**Source excerpt**:

----

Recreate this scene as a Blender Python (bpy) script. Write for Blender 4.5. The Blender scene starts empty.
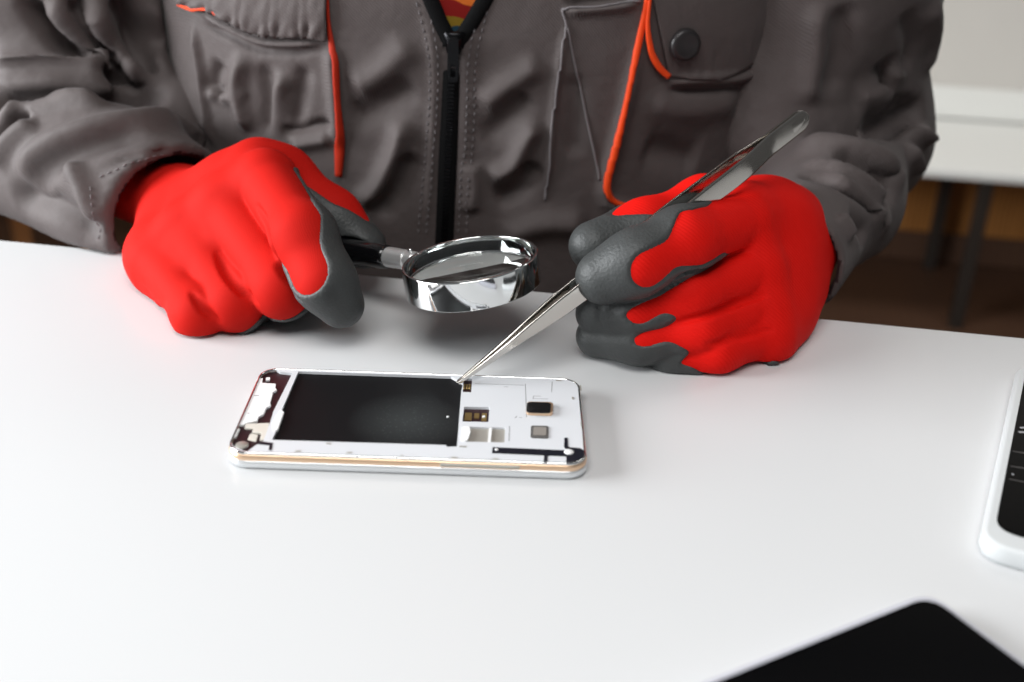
import bpy, bmesh, math, random
import numpy as np
from mathutils import Vector, Matrix
from mathutils.bvhtree import BVHTree

random.seed(4)
rng = np.random.default_rng(4)
SC = bpy.context.scene
COL = SC.collection

# ------------------------------------------------------------------ camera
FPX = 1154.2
CAM = np.array([0.04074, -0.43081, 0.25328])
RT = np.array([0.99922, 0.01726, 0.03548])
UP = np.array([-0.03946, 0.43716, 0.89852])
FW = np.array([0.0, 0.89922, -0.4375])


def at(u, v, d):
    """world point seen at photo pixel (u, v) at depth d metres along the view axis"""
    return CAM + d * (FW + RT * ((u - 512) / FPX) + UP * ((341 - v) / FPX))


def ray(u, v):
    r = FW + RT * ((u - 512) / FPX) + UP * ((341 - v) / FPX)
    return r / np.linalg.norm(r)


def on_z(u, v, z):
    r = FW + RT * ((u - 512) / FPX) + UP * ((341 - v) / FPX)
    return CAM + r * (z - CAM[2]) / r[2]


cam = bpy.data.objects.new('camera', bpy.data.cameras.new('camera'))
COL.objects.link(cam)
cam.matrix_world = Matrix(((RT[0], UP[0], -FW[0], CAM[0]), (RT[1], UP[1], -FW[1], CAM[1]),
                           (RT[2], UP[2], -FW[2], CAM[2]), (0, 0, 0, 1)))
cam.data.sensor_width = 36
cam.data.lens = 36 * FPX / 1024
cam.data.clip_start = 0.02
cam.data.dof.use_dof = True
cam.data.dof.focus_distance = 0.545
cam.data.dof.aperture_fstop = 6.5
SC.camera = cam

# ------------------------------------------------------------------ materials


def lin(c):
    return tuple(((x / 255) / 12.92 if x <= 10 else ((x / 255 + 0.055) / 1.055) ** 2.4) for x in c)


class NT:
    def __init__(s, m):
        m.use_nodes = True
        s.t = m.node_tree
        s.b = s.t.nodes['Principled BSDF']

    def n(s, kind, **kw):
        o = s.t.nodes.new(kind)
        for k, v in kw.items():
            if k.startswith('i_'):
                key = k[2:].replace('_', ' ')
                o.inputs[int(key) if key.isdigit() else key].default_value = v
            else:
                setattr(o, k, v)
        return o

    def l(s, a, b):
        s.t.links.new(a, b)


def mat(name, rgb, rough=0.5, metal=0.0, spec=0.5, noise=0.0, nscale=60, bump=0.0, bscale=300, coat=0.0,
        rnoise=0.0, trans=0.0, ior=1.45, sheen=0.0):
    m = bpy.data.materials.new(name)
    t = NT(m)
    b = t.b
    c = lin(rgb)
    b.inputs['Base Color'].default_value = (*c, 1)
    b.inputs['Roughness'].default_value = rough
    b.inputs['Metallic'].default_value = metal
    b.inputs['Specular IOR Level'].default_value = spec
    b.inputs['Coat Weight'].default_value = coat
    b.inputs['Transmission Weight'].default_value = trans
    b.inputs['IOR'].default_value = ior
    b.inputs['Sheen Weight'].default_value = sheen
    co = t.n('ShaderNodeTexCoord')
    if noise or rnoise:
        nz = t.n('ShaderNodeTexNoise', i_Scale=nscale, i_Detail=5.0)
        t.l(co.outputs['Object'], nz.inputs['Vector'])
        if noise:
            mx = t.n('ShaderNodeMix', data_type='RGBA')
            mx.inputs[6].default_value = (*[x * (1 - noise) for x in c], 1)
            mx.inputs[7].default_value = (*[min(1, x * (1 + noise)) for x in c], 1)
            t.l(nz.outputs['Fac'], mx.inputs[0])
            t.l(mx.outputs[2], b.inputs['Base Color'])
        if rnoise:
            mr = t.n('ShaderNodeMapRange', i_To_Min=max(0, rough - rnoise), i_To_Max=rough + rnoise)
            t.l(nz.outputs['Fac'], mr.inputs['Value'])
            t.l(mr.outputs[0], b.inputs['Roughness'])
    if bump:
        n2 = t.n('ShaderNodeTexNoise', i_Scale=bscale, i_Detail=3.0)
        t.l(co.outputs['Object'], n2.inputs['Vector'])
        bp = t.n('ShaderNodeBump', i_Strength=bump, i_Distance=0.001)
        t.l(n2.outputs['Fac'], bp.inputs['Height'])
        t.l(bp.outputs['Normal'], b.inputs['Normal'])
    return m


def twill(name, rgb, rough=0.75, bump=0.25, sheen=0.1, spec=0.35):
    """woven work-wear cloth: fine diagonal twill plus soft tone variation"""
    m = mat(name, rgb, rough, spec=spec, noise=0.16, nscale=22, sheen=sheen)
    t = NT(m)
    co = t.n('ShaderNodeTexCoord')
    w = t.n('ShaderNodeTexWave', wave_type='BANDS', bands_direction='DIAGONAL', i_Scale=320.0, i_Distortion=1.5, i_Detail=1.0)
    nz = t.n('ShaderNodeTexNoise', i_Scale=55.0, i_Detail=4.0)
    t.l(co.outputs['Object'], w.inputs['Vector'])
    t.l(co.outputs['Object'], nz.inputs['Vector'])
    b1 = t.n('ShaderNodeBump', i_Strength=bump, i_Distance=0.0006)
    b2 = t.n('ShaderNodeBump', i_Strength=0.35, i_Distance=0.004)
    t.l(w.outputs['Fac'], b1.inputs['Height'])
    t.l(nz.outputs['Fac'], b2.inputs['Height'])
    t.l(b2.outputs['Normal'], b1.inputs['Normal'])
    t.l(b1.outputs['Normal'], t.b.inputs['Normal'])
    return m


def knit(name, rgb, direction, scale, strength):
    m = mat(name, rgb, 0.75, spec=0.14, noise=0.04, nscale=120)
    t = NT(m)
    co = t.n('ShaderNodeTexCoord')
    mp = t.n('ShaderNodeMapping')
    mp.inputs['Rotation'].default_value = direction
    w = t.n('ShaderNodeTexWave', wave_type='BANDS', bands_direction='X', i_Scale=scale, i_Distortion=1.2, i_Detail=1.5)
    w.inputs['Detail Scale'].default_value = 0.6
    t.l(co.outputs['Object'], mp.inputs['Vector'])
    t.l(mp.outputs[0], w.inputs['Vector'])
    b1 = t.n('ShaderNodeBump', i_Strength=strength, i_Distance=0.0006)
    t.l(w.outputs['Fac'], b1.inputs['Height'])
    t.l(b1.outputs['Normal'], t.b.inputs['Normal'])
    return m


def planks(name, rgb_a, rgb_b, sx, rough=0.5):
    m = mat(name, rgb_a, rough)
    t = NT(m)
    co = t.n('ShaderNodeTexCoord')
    mp = t.n('ShaderNodeMapping')
    mp.inputs['Scale'].default_value = (sx, 1, 1)
    br = t.n('ShaderNodeTexNoise', i_Scale=1.0, i_Detail=2.0)
    wv = t.n('ShaderNodeTexWave', wave_type='BANDS', bands_direction='X', i_Scale=3.0, i_Distortion=2.0, i_Detail=3.0)
    t.l(co.outputs['Object'], mp.inputs['Vector'])
    t.l(mp.outputs[0], br.inputs['Vector'])
    t.l(mp.outputs[0], wv.inputs['Vector'])
    ad = t.n('ShaderNodeMath', operation='MULTIPLY')
    t.l(br.outputs['Fac'], ad.inputs[0])
    t.l(wv.outputs['Fac'], ad.inputs[1])
    cr = t.n('ShaderNodeMix', data_type='RGBA')
    cr.inputs[6].default_value = (*lin(rgb_a), 1)
    cr.inputs[7].default_value = (*lin(rgb_b), 1)
    t.l(ad.outputs[0], cr.inputs[0])
    t.l(cr.outputs[2], t.b.inputs['Base Color'])
    return m


M = {
    'table': mat('white_laminate', (212, 213, 214), 0.32, spec=0.4, rnoise=0.04, nscale=8),
    'wall': mat('white_plaster', (212, 208, 202), 0.85, noise=0.03, nscale=6, bump=0.05, bscale=120),
    'bench': mat('white_lacquer', (238, 238, 234), 0.35),
    'floor': planks('dark_floor_boards', (74, 52, 40), (104, 76, 58), 5, 0.45),
    'wood': planks('brown_panel_boards', (140, 88, 40), (232, 164, 92), 9, 0.5),
    'legdark': mat('dark_steel', (70, 63, 58), 0.45, metal=0.6),
    'chairwood': mat('tan_beech', (176, 122, 76), 0.5, noise=0.15, nscale=30),
    'jacket': twill('grey_twill', (79, 71, 70), 0.66, spec=0.42, sheen=0.06),
    'jacket_in': mat('dark_lining', (40, 20, 22), 0.9),
    'seam': mat('grey_thread', (112, 107, 109), 0.8),
    'piping': mat('orange_piping', (226, 70, 24), 0.55, spec=0.3, noise=0.1, nscale=200),
    'strap': mat('orange_strap', (168, 38, 13), 0.6, spec=0.3, noise=0.15, nscale=120),
    'zip': mat('black_zip_tape', (9, 9, 10), 0.85, spec=0.15, bump=0.3, bscale=900),
    'zipmetal': mat('black_zip_metal', (26, 26, 28), 0.25, metal=0.8),
    'button': mat('dark_snap', (38, 35, 36), 0.35),
    'red': knit('red_knit', (184, 23, 15), (0.3, 0.6, 0.5), 420, 0.05),
    'redrib': knit('red_ribbed_knit', (212, 18, 10), (0.2, 0.9, -0.5), 190, 0.16),
    'rubber': mat('grey_nitrile', (61, 63, 63), 0.5, spec=0.45, noise=0.18, nscale=160, bump=0.35, bscale=700),
    'cuff': mat('maroon_knit', (120, 12, 16), 0.85, bump=0.4, bscale=500),
    'skin': mat('skin', (205, 150, 125), 0.55, noise=0.06, nscale=40),
    'hair': mat('dark_hair', (45, 32, 24), 0.6, bump=0.6, bscale=200),
    'trouser': twill('grey_trouser_twill', (70, 66, 68)),
    'chrome': mat('chrome', (232, 234, 234), 0.06, metal=1.0),
    'steel': mat('brushed_steel', (200, 196, 190), 0.13, metal=1.0, rnoise=0.06, nscale=90),
    'glass': mat('lens_glass', (250, 255, 252), 0.0, trans=1.0, ior=1.5),
    'black': mat('black_plastic', (14, 14, 16), 0.18, coat=0.4),
    'silver': mat('silver_case', (226, 228, 230), 0.28, metal=0.55),
    'ferrule': mat('satin_chrome', (236, 236, 236), 0.3, metal=0.65),
    'edge': mat('silver_edge', (196, 197, 206), 0.35, metal=0.1),
    'gold': mat('rose_gold_band', (230, 196, 164), 0.32, metal=0.8),
    'white_plastic': mat('white_plastic', (240, 240, 240), 0.45, noise=0.02, nscale=200),
    'offwhite': mat('offwhite_plastic', (214, 208, 198), 0.5),
    'plate': mat('white_midframe', (214, 216, 220), 0.4, rnoise=0.1, nscale=120),
    'bay': mat('black_battery_bay', (13, 13, 15), 0.6, spec=0.2),
    'pcb': mat('dark_maroon_board', (46, 22, 27), 0.5, noise=0.35, nscale=400),
    'navy': mat('navy_flex', (16, 18, 30), 0.35),
    'greytin': mat('grey_tin', (176, 172, 164), 0.4, metal=0.4),
    'brass': mat('brass_contact', (176, 150, 96), 0.35, metal=0.8),
    'screen': mat('black_screen_glass', (6, 6, 7), 0.15, spec=0.04),
    'flash': mat('grey_window_frame', (92, 90, 88), 0.4),
    'flashlens': mat('grey_window', (142, 136, 130), 0.3),
    'icon': mat('grey_print', (150, 150, 154), 0.5),
    'mark': mat('grey_mark', (150, 150, 152), 0.5),
    'white_case': mat('white_phone_case', (200, 203, 204), 0.35),
}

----

**Directions**: Gather all lines where the word "scene" appears.

**Result**:
Recreate this scene as a Blender Python (bpy) script. Write for Blender 4.5. The Blender scene starts empty.
SC = bpy.context.scene